:: What you need to do ::
Look through the entries below and extract exactly the lines from the one containing "Reconstruct this image" through the one containing "from mathutils import", ends included.

>> begin The input

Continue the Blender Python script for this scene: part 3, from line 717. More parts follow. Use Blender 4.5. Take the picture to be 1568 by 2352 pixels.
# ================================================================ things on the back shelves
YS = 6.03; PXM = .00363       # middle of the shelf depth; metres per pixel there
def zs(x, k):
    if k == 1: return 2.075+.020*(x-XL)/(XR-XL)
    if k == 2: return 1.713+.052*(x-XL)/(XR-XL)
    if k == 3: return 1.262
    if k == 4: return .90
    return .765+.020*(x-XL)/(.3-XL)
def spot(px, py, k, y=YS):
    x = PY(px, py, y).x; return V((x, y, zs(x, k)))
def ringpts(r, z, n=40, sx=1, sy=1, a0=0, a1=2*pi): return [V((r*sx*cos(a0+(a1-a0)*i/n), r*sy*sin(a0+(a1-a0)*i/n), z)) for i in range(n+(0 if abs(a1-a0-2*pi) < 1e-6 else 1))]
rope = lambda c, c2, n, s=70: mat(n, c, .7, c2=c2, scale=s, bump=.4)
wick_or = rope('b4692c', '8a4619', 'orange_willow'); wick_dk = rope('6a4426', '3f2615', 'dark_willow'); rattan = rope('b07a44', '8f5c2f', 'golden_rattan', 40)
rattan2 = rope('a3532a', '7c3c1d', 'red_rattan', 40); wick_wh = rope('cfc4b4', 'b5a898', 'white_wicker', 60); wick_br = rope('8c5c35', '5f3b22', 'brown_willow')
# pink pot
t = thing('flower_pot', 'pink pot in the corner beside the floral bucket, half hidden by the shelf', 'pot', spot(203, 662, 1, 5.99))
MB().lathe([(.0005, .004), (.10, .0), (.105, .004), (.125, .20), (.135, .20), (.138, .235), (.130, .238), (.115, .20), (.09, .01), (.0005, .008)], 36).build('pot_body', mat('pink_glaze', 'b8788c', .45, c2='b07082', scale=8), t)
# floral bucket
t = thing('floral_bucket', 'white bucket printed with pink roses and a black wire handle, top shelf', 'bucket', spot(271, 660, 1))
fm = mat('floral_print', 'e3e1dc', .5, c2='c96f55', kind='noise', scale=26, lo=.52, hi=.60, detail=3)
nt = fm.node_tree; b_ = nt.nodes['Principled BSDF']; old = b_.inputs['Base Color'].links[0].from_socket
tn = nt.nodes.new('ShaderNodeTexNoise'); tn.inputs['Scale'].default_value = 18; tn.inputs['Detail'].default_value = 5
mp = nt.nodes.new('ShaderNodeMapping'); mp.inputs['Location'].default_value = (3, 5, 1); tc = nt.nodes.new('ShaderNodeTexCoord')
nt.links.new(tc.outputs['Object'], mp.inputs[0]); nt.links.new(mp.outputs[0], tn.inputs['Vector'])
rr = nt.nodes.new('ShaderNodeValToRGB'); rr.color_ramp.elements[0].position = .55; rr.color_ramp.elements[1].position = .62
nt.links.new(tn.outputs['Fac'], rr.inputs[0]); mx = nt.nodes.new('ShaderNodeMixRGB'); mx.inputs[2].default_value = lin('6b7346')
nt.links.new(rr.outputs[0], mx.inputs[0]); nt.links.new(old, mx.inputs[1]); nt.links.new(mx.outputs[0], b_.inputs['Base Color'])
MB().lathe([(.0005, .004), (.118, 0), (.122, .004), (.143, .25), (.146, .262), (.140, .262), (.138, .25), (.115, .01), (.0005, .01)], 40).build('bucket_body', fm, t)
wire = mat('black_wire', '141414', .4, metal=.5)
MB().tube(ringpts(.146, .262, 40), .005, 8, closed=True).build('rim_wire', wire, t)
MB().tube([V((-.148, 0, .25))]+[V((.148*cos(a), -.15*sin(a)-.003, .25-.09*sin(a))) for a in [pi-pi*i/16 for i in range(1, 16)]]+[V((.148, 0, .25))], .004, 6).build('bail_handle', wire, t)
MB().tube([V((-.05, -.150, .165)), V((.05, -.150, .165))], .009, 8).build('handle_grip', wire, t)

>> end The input
>> begin The input

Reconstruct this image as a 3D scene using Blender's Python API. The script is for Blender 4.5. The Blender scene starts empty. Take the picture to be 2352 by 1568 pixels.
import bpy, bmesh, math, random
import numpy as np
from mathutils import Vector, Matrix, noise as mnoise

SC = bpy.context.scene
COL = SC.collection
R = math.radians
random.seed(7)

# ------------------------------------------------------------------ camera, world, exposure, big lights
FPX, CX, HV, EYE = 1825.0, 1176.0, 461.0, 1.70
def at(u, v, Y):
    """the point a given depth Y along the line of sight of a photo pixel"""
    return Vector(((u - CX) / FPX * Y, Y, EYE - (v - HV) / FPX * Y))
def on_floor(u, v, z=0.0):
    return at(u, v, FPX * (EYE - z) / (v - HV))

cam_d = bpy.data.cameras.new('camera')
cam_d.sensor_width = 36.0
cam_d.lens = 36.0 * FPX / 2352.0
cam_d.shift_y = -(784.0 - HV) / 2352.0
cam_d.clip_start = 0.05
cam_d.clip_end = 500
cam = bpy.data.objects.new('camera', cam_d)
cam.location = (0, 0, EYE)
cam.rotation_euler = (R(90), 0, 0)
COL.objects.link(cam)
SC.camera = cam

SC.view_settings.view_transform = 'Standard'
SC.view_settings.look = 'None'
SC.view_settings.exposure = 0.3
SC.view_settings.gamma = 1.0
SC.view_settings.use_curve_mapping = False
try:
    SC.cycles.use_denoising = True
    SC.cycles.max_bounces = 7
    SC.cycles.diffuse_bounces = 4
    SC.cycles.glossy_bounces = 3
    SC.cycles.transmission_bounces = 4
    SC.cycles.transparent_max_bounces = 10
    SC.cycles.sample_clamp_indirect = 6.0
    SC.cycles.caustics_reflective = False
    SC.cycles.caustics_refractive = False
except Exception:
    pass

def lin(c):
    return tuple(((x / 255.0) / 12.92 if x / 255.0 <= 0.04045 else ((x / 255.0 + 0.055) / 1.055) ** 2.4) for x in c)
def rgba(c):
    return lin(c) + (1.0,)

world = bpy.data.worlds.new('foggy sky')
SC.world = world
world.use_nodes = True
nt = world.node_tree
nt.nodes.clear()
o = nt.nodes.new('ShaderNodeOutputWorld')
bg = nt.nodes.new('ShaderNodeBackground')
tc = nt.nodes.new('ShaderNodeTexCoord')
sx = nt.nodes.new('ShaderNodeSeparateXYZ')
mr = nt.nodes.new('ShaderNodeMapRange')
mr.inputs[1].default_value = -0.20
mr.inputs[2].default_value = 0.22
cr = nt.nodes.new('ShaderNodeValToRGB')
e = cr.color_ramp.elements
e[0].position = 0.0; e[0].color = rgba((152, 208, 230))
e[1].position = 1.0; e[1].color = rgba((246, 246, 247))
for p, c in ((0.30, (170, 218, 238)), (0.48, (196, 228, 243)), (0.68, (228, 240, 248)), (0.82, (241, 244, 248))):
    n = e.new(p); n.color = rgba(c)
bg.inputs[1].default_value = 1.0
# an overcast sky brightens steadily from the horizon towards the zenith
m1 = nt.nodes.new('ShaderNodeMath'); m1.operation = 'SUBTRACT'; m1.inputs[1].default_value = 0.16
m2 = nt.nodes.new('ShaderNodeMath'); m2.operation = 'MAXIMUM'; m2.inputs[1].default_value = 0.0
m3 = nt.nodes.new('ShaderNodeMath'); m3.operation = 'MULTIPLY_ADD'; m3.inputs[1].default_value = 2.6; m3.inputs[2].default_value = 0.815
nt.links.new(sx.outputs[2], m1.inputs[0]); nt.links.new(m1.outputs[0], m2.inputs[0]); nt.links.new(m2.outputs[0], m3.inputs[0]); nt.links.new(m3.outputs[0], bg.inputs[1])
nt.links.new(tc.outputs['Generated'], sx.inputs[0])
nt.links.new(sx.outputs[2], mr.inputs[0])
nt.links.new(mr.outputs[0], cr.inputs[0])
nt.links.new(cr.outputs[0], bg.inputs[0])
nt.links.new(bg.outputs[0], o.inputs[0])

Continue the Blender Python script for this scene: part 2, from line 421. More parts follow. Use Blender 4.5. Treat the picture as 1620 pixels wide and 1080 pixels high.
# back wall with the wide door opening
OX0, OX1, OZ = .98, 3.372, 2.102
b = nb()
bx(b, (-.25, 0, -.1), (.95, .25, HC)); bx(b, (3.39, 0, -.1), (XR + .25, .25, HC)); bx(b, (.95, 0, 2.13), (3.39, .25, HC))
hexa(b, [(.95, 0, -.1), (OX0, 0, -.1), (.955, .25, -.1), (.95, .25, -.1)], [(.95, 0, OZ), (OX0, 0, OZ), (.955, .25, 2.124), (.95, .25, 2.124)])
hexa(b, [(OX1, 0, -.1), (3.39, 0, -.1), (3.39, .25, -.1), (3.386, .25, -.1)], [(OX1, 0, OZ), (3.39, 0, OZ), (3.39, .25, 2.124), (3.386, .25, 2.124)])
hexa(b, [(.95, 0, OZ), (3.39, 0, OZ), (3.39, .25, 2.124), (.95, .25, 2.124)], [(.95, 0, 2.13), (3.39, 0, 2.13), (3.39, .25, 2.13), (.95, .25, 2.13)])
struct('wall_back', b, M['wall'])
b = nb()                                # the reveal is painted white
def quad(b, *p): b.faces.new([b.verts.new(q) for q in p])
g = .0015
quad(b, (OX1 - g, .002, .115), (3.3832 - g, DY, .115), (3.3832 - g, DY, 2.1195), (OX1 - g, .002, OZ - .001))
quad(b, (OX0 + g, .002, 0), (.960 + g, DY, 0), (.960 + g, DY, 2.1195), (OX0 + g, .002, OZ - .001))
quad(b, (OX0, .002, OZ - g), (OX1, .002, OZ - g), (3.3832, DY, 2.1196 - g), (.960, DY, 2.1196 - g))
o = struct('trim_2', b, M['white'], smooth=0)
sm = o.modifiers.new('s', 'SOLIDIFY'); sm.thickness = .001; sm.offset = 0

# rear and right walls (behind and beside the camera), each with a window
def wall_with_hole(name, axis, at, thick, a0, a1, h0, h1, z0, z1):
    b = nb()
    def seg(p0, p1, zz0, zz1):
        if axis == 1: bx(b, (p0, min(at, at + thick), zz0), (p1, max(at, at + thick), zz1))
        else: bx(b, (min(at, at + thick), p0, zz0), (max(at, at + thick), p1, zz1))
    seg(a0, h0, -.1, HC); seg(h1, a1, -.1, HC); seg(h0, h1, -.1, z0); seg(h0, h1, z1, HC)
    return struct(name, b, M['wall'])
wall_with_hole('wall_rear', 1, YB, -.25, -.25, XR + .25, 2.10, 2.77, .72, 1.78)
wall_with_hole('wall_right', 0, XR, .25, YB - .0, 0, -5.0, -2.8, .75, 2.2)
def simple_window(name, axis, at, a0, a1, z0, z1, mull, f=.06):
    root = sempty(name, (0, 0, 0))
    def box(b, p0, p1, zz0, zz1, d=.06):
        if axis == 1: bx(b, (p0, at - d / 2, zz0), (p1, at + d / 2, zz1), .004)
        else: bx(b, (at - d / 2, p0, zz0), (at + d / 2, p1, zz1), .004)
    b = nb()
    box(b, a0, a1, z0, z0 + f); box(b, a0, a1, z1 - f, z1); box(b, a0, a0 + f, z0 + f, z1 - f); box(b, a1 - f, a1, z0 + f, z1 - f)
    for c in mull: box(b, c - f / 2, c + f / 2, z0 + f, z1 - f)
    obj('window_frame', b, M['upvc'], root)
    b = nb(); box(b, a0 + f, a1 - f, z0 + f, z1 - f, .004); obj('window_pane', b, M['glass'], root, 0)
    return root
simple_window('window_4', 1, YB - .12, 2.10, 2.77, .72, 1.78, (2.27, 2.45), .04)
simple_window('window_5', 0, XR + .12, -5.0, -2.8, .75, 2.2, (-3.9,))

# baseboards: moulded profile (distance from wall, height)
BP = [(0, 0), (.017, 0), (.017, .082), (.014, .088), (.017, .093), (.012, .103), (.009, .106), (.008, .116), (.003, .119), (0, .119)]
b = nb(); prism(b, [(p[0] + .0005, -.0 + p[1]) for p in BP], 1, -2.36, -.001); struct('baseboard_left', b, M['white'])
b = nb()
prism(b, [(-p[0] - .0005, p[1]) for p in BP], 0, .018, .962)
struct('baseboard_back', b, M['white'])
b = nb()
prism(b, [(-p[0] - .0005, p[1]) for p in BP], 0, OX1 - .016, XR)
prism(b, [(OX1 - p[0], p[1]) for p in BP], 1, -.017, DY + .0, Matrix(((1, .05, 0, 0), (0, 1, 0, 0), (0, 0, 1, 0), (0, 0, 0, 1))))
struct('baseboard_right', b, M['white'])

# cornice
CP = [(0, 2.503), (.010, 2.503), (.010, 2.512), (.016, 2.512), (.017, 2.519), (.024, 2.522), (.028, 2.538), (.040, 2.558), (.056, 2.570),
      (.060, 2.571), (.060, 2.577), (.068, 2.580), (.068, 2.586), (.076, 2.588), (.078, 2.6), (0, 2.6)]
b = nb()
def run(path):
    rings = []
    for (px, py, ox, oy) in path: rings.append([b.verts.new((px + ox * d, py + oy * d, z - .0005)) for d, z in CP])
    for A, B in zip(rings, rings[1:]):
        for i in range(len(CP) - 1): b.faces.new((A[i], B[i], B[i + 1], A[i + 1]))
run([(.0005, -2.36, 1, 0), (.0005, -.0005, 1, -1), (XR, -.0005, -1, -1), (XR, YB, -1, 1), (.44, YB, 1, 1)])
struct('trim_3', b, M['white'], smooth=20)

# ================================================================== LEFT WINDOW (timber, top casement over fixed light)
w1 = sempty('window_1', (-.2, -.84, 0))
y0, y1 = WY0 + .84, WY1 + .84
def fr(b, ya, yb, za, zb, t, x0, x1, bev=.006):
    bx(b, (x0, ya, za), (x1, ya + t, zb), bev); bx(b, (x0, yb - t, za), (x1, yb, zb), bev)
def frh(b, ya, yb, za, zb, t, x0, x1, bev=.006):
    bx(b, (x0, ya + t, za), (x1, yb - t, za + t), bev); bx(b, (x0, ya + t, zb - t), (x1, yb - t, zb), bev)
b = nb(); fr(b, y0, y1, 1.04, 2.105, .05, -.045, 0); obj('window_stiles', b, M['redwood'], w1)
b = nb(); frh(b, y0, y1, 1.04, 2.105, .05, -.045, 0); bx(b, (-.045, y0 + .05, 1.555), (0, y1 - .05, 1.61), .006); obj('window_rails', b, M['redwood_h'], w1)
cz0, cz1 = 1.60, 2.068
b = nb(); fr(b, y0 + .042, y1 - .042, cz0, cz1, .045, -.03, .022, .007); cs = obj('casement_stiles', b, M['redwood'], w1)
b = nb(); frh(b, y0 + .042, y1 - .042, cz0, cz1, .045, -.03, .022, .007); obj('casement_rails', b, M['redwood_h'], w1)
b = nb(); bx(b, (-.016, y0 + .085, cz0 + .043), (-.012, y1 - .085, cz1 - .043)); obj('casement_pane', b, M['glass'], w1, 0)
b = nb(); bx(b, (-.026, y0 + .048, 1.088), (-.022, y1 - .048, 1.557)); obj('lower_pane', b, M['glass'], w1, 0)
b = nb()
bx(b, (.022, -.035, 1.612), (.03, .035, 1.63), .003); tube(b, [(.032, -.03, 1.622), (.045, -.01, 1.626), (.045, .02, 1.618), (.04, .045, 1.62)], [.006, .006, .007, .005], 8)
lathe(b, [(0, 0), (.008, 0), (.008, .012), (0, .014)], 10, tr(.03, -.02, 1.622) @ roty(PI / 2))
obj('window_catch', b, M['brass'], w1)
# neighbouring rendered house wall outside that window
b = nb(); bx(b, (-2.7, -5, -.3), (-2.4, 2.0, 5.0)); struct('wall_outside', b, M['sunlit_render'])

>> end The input

:: Exercise output ::
Reconstruct this image as a 3D scene using Blender's Python API. The script is for Blender 4.5. The Blender scene starts empty. Take the picture to be 2352 by 1568 pixels.
import bpy, bmesh, math, random
import numpy as np
from mathutils import Vector, Matrix, noise as mnoise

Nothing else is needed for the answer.